Given information:
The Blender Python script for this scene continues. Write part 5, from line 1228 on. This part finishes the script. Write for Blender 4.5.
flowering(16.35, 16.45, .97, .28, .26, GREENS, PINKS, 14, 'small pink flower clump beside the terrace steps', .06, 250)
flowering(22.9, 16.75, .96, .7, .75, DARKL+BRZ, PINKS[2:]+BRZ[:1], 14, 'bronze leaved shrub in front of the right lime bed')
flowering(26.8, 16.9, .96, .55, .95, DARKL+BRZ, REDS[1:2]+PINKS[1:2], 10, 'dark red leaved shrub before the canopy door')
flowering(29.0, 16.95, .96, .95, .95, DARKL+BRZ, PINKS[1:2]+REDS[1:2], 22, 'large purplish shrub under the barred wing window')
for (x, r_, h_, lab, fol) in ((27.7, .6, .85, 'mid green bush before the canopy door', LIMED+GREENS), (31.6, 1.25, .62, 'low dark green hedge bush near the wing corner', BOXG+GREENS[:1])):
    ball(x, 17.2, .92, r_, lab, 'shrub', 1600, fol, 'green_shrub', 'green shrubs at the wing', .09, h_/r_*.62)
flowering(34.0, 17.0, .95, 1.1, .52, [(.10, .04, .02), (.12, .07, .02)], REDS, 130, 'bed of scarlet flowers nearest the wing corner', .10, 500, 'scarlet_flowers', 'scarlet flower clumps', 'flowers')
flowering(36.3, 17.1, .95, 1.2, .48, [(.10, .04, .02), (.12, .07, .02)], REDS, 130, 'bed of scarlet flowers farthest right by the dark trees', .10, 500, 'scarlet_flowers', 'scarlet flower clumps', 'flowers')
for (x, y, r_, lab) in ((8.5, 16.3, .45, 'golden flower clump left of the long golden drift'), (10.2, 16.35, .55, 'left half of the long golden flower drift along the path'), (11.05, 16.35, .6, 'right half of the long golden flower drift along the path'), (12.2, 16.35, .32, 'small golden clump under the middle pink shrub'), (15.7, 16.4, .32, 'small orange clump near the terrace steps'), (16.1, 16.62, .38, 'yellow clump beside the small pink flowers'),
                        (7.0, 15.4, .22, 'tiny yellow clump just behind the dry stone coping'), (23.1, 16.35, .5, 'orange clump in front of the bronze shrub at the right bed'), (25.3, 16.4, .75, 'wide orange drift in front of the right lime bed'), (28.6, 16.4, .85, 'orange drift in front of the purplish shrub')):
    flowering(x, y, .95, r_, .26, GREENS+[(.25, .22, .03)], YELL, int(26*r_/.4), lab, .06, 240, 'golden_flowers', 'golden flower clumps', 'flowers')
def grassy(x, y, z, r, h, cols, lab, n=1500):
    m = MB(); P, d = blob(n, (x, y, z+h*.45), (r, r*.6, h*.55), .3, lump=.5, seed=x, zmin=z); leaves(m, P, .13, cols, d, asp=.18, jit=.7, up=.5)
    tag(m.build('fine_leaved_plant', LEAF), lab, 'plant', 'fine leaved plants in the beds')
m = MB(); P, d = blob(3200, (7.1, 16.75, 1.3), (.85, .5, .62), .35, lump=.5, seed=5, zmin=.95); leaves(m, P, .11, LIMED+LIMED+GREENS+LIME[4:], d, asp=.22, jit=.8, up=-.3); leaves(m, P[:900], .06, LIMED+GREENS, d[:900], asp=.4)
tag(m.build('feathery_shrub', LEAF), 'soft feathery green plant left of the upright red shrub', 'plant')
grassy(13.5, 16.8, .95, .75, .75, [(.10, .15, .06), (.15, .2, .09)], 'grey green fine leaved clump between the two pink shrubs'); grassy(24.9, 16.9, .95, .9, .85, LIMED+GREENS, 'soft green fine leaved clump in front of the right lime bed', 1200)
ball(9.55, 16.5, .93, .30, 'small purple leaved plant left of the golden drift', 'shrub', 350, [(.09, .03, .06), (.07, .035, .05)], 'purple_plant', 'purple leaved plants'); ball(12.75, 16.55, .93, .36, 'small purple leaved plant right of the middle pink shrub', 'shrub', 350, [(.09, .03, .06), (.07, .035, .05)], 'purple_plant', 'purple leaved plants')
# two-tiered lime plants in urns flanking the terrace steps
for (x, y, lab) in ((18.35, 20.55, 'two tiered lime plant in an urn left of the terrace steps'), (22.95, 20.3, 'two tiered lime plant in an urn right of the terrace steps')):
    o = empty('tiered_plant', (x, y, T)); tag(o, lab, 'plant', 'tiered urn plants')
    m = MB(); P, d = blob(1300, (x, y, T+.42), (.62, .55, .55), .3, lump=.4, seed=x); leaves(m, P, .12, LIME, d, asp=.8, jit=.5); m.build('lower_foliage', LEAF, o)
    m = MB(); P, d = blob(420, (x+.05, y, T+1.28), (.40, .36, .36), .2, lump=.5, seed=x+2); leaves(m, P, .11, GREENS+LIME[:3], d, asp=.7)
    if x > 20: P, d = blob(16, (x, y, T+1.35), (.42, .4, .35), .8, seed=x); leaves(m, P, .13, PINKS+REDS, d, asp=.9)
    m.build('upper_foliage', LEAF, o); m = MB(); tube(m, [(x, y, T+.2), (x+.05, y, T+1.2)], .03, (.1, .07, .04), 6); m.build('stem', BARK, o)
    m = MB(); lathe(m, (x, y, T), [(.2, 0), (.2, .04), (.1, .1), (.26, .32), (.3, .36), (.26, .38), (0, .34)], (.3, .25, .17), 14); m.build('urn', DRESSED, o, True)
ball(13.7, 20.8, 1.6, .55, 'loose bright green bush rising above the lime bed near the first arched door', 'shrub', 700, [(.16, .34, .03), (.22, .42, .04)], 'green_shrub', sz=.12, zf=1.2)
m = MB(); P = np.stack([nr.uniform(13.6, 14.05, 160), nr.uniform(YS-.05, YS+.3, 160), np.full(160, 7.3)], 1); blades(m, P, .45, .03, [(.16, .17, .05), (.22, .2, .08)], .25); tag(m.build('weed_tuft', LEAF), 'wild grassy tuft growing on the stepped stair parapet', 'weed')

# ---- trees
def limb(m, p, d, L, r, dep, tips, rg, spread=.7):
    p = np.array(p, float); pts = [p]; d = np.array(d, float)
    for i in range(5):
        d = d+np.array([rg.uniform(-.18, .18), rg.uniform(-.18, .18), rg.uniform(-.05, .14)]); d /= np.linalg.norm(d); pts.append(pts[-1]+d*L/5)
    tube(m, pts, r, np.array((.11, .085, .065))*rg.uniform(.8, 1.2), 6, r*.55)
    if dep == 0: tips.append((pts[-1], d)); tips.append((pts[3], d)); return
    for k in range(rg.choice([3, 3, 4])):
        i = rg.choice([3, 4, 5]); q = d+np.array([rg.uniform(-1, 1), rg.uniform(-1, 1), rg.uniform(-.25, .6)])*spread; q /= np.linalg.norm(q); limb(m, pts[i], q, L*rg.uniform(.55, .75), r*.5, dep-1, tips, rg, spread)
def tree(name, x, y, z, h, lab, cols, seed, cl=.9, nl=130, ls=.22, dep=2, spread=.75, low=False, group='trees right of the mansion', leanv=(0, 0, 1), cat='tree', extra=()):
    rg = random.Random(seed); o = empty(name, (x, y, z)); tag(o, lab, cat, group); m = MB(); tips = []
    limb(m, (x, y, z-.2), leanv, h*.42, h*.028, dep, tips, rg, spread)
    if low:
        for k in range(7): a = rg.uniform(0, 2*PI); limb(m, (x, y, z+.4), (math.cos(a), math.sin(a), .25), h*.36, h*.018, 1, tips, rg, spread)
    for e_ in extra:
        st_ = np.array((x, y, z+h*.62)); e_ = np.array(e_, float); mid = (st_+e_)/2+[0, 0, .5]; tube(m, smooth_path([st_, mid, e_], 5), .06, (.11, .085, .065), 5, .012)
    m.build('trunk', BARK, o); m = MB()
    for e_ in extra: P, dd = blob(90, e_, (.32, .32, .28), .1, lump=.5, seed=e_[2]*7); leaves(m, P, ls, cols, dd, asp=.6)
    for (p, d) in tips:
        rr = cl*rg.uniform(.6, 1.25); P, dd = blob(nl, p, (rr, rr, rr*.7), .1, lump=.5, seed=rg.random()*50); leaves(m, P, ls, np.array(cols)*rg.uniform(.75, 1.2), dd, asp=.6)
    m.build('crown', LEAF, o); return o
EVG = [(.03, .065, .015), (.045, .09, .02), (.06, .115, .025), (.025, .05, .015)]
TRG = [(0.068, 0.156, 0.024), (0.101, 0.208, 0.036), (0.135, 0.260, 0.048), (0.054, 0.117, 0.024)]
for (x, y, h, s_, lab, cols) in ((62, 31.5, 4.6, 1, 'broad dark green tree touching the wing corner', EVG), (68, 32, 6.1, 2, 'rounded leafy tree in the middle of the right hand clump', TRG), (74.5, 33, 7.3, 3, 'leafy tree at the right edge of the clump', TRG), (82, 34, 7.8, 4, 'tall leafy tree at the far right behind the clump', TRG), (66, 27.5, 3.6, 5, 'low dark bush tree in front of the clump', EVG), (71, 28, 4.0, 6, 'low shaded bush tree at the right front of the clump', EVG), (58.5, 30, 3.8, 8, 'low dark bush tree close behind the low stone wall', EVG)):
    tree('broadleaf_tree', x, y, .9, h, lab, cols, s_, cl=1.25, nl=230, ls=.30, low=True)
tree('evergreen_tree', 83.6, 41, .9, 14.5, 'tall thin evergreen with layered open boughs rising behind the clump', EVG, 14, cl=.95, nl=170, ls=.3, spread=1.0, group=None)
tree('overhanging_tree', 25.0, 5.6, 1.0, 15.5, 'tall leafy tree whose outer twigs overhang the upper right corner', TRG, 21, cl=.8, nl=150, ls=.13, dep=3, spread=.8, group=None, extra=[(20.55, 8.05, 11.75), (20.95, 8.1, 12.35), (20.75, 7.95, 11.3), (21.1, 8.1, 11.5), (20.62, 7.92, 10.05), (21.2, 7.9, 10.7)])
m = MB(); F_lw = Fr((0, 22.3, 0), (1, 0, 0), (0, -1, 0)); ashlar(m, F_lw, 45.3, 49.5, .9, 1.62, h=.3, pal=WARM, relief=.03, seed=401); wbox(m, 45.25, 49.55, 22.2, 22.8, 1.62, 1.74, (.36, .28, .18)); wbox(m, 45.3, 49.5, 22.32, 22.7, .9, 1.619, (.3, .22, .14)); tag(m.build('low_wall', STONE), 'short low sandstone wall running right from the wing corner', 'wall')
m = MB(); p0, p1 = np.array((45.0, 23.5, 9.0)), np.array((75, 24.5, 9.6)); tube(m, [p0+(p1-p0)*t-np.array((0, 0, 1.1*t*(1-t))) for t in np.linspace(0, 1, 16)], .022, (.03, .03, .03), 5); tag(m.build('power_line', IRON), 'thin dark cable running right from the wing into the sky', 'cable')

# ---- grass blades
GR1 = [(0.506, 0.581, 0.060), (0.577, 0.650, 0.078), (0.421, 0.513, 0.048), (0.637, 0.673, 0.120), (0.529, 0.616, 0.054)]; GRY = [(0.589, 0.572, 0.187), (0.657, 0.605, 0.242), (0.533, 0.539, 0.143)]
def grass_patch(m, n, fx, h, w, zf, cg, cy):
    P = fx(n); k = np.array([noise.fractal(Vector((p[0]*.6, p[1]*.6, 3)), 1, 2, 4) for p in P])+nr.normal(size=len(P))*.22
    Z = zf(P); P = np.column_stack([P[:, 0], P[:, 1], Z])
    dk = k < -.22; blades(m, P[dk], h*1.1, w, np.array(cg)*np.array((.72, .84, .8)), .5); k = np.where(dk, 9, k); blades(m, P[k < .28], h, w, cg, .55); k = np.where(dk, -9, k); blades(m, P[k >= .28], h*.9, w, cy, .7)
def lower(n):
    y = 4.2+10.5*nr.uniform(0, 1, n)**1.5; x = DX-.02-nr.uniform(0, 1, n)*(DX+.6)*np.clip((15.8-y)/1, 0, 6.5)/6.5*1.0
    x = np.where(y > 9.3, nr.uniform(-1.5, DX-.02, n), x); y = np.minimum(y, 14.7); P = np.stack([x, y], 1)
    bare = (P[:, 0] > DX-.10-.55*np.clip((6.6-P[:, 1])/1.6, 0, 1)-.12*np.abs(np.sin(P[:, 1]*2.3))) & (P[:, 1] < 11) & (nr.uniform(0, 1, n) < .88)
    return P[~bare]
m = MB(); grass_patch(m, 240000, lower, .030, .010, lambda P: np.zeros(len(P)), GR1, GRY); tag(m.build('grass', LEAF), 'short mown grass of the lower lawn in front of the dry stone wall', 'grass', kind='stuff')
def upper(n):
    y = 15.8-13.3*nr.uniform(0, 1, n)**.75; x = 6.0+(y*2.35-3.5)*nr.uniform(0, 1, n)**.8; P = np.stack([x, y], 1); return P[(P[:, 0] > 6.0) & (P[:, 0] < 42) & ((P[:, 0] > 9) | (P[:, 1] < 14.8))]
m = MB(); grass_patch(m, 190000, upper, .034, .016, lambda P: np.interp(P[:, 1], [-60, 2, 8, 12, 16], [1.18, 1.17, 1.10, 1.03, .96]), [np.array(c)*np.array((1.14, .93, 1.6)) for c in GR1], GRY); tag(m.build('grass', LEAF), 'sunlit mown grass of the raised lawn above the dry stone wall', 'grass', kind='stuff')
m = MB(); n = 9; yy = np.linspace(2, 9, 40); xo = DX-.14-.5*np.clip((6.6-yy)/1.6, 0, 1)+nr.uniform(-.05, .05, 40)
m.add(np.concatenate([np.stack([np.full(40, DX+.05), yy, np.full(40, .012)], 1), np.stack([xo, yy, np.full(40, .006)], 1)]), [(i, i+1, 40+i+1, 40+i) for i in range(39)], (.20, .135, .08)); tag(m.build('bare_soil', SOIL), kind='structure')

Work required:
Track down every line of the material containing the string "from", and copy it.

Answer for this exercise:
The Blender Python script for this scene continues. Write part 5, from line 1228 on. This part finishes the script. Write for Blender 4.5.
m = MB(); F_lw = Fr((0, 22.3, 0), (1, 0, 0), (0, -1, 0)); ashlar(m, F_lw, 45.3, 49.5, .9, 1.62, h=.3, pal=WARM, relief=.03, seed=401); wbox(m, 45.25, 49.55, 22.2, 22.8, 1.62, 1.74, (.36, .28, .18)); wbox(m, 45.3, 49.5, 22.32, 22.7, .9, 1.619, (.3, .22, .14)); tag(m.build('low_wall', STONE), 'short low sandstone wall running right from the wing corner', 'wall')
m = MB(); p0, p1 = np.array((45.0, 23.5, 9.0)), np.array((75, 24.5, 9.6)); tube(m, [p0+(p1-p0)*t-np.array((0, 0, 1.1*t*(1-t))) for t in np.linspace(0, 1, 16)], .022, (.03, .03, .03), 5); tag(m.build('power_line', IRON), 'thin dark cable running right from the wing into the sky', 'cable')